> _Short problem_: Report the number of lines that include "scene", with no additional text.

> _Data shown_:
◇ ◇ ◇ ◇

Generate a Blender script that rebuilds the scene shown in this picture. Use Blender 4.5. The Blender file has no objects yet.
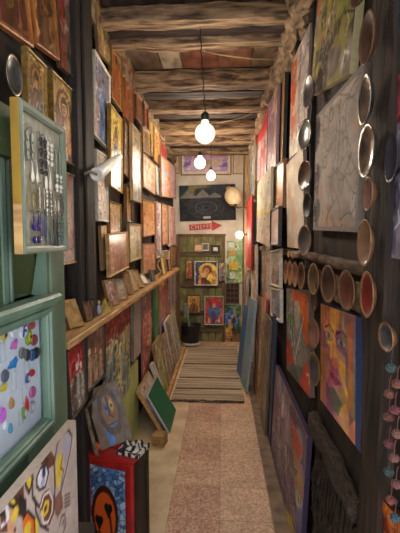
import bpy, bmesh, math, random
import numpy as np
from mathutils import Matrix, Vector, Euler

# ------------------------------------------------------------------ camera, world, light, exposure
SC = bpy.context.scene
COL = SC.collection
EYE = Vector((0.0, 0.0, 1.60))
FPX = 385.0                                   # focal length in pixels of a 400x533 frame
CAM_ROT = Euler((math.radians(90 - 3.94), 0.0, math.radians(3.12)), 'XYZ')
cam_d = bpy.data.cameras.new('camera')
cam_d.sensor_width = 36.0
cam_d.sensor_fit = 'AUTO'
cam_d.lens = FPX / 533.0 * 36.0
cam_d.clip_start = 0.02
cam = bpy.data.objects.new('camera', cam_d)
COL.objects.link(cam)
cam.location = EYE
cam.rotation_euler = CAM_ROT
SC.camera = cam

world = bpy.data.worlds.new('daylight')
SC.world = world
world.use_nodes = True
wn = world.node_tree
bg = wn.nodes['Background']
bg.inputs['Color'].default_value = (0.92, 0.95, 1.0, 1)
bg.inputs['Strength'].default_value = 0.9

vs = SC.view_settings
vs.view_transform = 'Standard'
vs.look = 'None'
vs.gamma = 1.0
vs.use_curve_mapping = False
vs.exposure = 1.55

WARM = (1.0, 0.85, 0.67)
P_BULB = 80.0        # near hanging bulb, watts
P_FAR = 95.0         # the two bulbs down the passage
P_WALL = 26.0
P_SPOT = 5.0

# ------------------------------------------------------------------ measuring helpers
RM = CAM_ROT.to_matrix()


def ray(px, py):
    return RM @ Vector(((px - 200.0) / FPX, -(py - 266.5) / FPX, -1.0))


def on_x(px, py, X):
    d = ray(px, py)
    return EYE + d * (X / d.x)


def on_y(px, py, Y):
    d = ray(px, py)
    return EYE + d * (Y / d.y)


def on_z(px, py, Z):
    d = ray(px, py)
    return EYE + d * ((Z - 1.60) / d.z)


# ------------------------------------------------------------------ materials
def lin(c):
    c = np.asarray(c, float) / 255.0
    return np.where(c <= 0.04045, c / 12.92, ((c + 0.055) / 1.055) ** 2.4)


def rgba(c):
    l = lin(c)
    return (float(l[0]), float(l[1]), float(l[2]), 1.0)


MATS = {}


def base_mat(name):
    m = bpy.data.materials.new(name)
    m.use_nodes = True
    nt = m.node_tree
    return m, nt, nt.nodes['Principled BSDF']


def mat(name, c1, c2=None, scale=(1, 1, 1), nscale=8.0, rough=0.6, metal=0.0, bump=0.0, detail=4.0, coat=0.0, lo=0.35, hi=0.65, c3=None):
    """two or three tone noise material in object coordinates"""
    if name in MATS:
        return MATS[name]
    m, nt, p = base_mat(name)
    c2 = c2 or tuple(int(v * 0.8) for v in c1)
    tc = nt.nodes.new('ShaderNodeTexCoord')
    mp = nt.nodes.new('ShaderNodeMapping')
    mp.inputs['Scale'].default_value = scale
    nz = nt.nodes.new('ShaderNodeTexNoise')
    nz.inputs['Scale'].default_value = nscale
    nz.inputs['Detail'].default_value = detail
    rp = nt.nodes.new('ShaderNodeValToRGB')
    rp.color_ramp.elements[0].position = lo
    rp.color_ramp.elements[0].color = rgba(c2)
    rp.color_ramp.elements[1].position = hi
    rp.color_ramp.elements[1].color = rgba(c1)
    if c3:
        e = rp.color_ramp.elements.new((lo + hi) / 2)
        e.color = rgba(c3)
    L = nt.links.new
    L(tc.outputs['Object'], mp.inputs['Vector'])
    L(mp.outputs['Vector'], nz.inputs['Vector'])
    L(nz.outputs['Fac'], rp.inputs['Fac'])
    L(rp.outputs['Color'], p.inputs['Base Color'])
    p.inputs['Roughness'].default_value = rough
    p.inputs['Metallic'].default_value = metal
    p.inputs['Coat Weight'].default_value = coat
    p.inputs['Coat Roughness'].default_value = 0.12
    if bump:
        b = nt.nodes.new('ShaderNodeBump')
        b.inputs['Strength'].default_value = bump
        b.inputs['Distance'].default_value = 0.01
        L(nz.outputs['Fac'], b.inputs['Height'])
        L(b.outputs['Normal'], p.inputs['Normal'])
    MATS[name] = m
    return m


def paint_mat(name, rough, coat=0.0, bump=0.15):
    """paint layer: the picture's own colours come from its mesh, brushwork from noise"""
    m, nt, p = base_mat(name)
    at = nt.nodes.new('ShaderNodeAttribute')
    at.attribute_name = 'Col'
    tc = nt.nodes.new('ShaderNodeTexCoord')
    nz = nt.nodes.new('ShaderNodeTexNoise')
    nz.inputs['Scale'].default_value = 60.0
    nz.inputs['Detail'].default_value = 3.0
    mr = nt.nodes.new('ShaderNodeMapRange')
    mr.inputs['To Min'].default_value = 0.72
    mr.inputs['To Max'].default_value = 1.28
    mx = nt.nodes.new('ShaderNodeMix')
    mx.data_type = 'RGBA'
    mx.blend_type = 'MULTIPLY'
    mx.inputs['Factor'].default_value = 1.0
    L = nt.links.new
    L(tc.outputs['Object'], nz.inputs['Vector'])
    L(nz.outputs['Fac'], mr.inputs['Value'])
    L(at.outputs['Color'], mx.inputs['A'])
    L(mr.outputs['Result'], mx.inputs['B'])
    L(mx.outputs['Result'], p.inputs['Base Color'])
    p.inputs['Roughness'].default_value = rough
    p.inputs['Coat Weight'].default_value = coat
    p.inputs['Coat Roughness'].default_value = 0.16
    b = nt.nodes.new('ShaderNodeBump')
    b.inputs['Strength'].default_value = bump
    b.inputs['Distance'].default_value = 0.004
    L(nz.outputs['Fac'], b.inputs['Height'])
    L(b.outputs['Normal'], p.inputs['Normal'])
    MATS[name] = m
    return m


def glow_mat(name, col, strength):
    m, nt, p = base_mat(name)
    p.inputs['Base Color'].default_value = rgba(col)
    p.inputs['Emission Color'].default_value = rgba(col)
    p.inputs['Emission Strength'].default_value = strength
    p.inputs['Roughness'].default_value = 0.2
    MATS[name] = m
    return m


def glass_mat(name):
    m = bpy.data.materials.new(name)
    m.use_nodes = True
    nt = m.node_tree
    nt.nodes.clear()
    out = nt.nodes.new('ShaderNodeOutputMaterial')
    tr = nt.nodes.new('ShaderNodeBsdfTransparent')
    tr.inputs['Color'].default_value = (0.95, 0.97, 0.96, 1)
    gl = nt.nodes.new('ShaderNodeBsdfGlossy')
    gl.inputs['Roughness'].default_value = 0.03
    fr = nt.nodes.new('ShaderNodeFresnel')
    fr.inputs['IOR'].default_value = 1.3
    mx = nt.nodes.new('ShaderNodeMixShader')
    L = nt.links.new
    ge = nt.nodes.new('ShaderNodeNewGeometry')
    ma = nt.nodes.new('ShaderNodeMath')
    ma.operation = 'MULTIPLY_ADD'          # reflect on the way in only
    ma.inputs[1].default_value = -1.0
    ma.inputs[2].default_value = 1.0
    mb_ = nt.nodes.new('ShaderNodeMath')
    mb_.operation = 'MULTIPLY'
    L(ge.outputs['Backfacing'], ma.inputs[0])
    L(ma.outputs[0], mb_.inputs[0])
    L(fr.outputs['Fac'], mb_.inputs[1])
    L(mb_.outputs[0], mx.inputs['Fac'])
    L(tr.outputs[0], mx.inputs[1])
    L(gl.outputs[0], mx.inputs[2])
    L(mx.outputs[0], out.inputs['Surface'])
    MATS[name] = m
    return m


PAINT = paint_mat('oil_paint', 0.42)
GLOSS = paint_mat('varnished_paint', 0.38, coat=0.55)
MATTE = paint_mat('chalky_paint', 0.75)
GLASS = glass_mat('display_glass')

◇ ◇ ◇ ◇

> _Finished task_: 2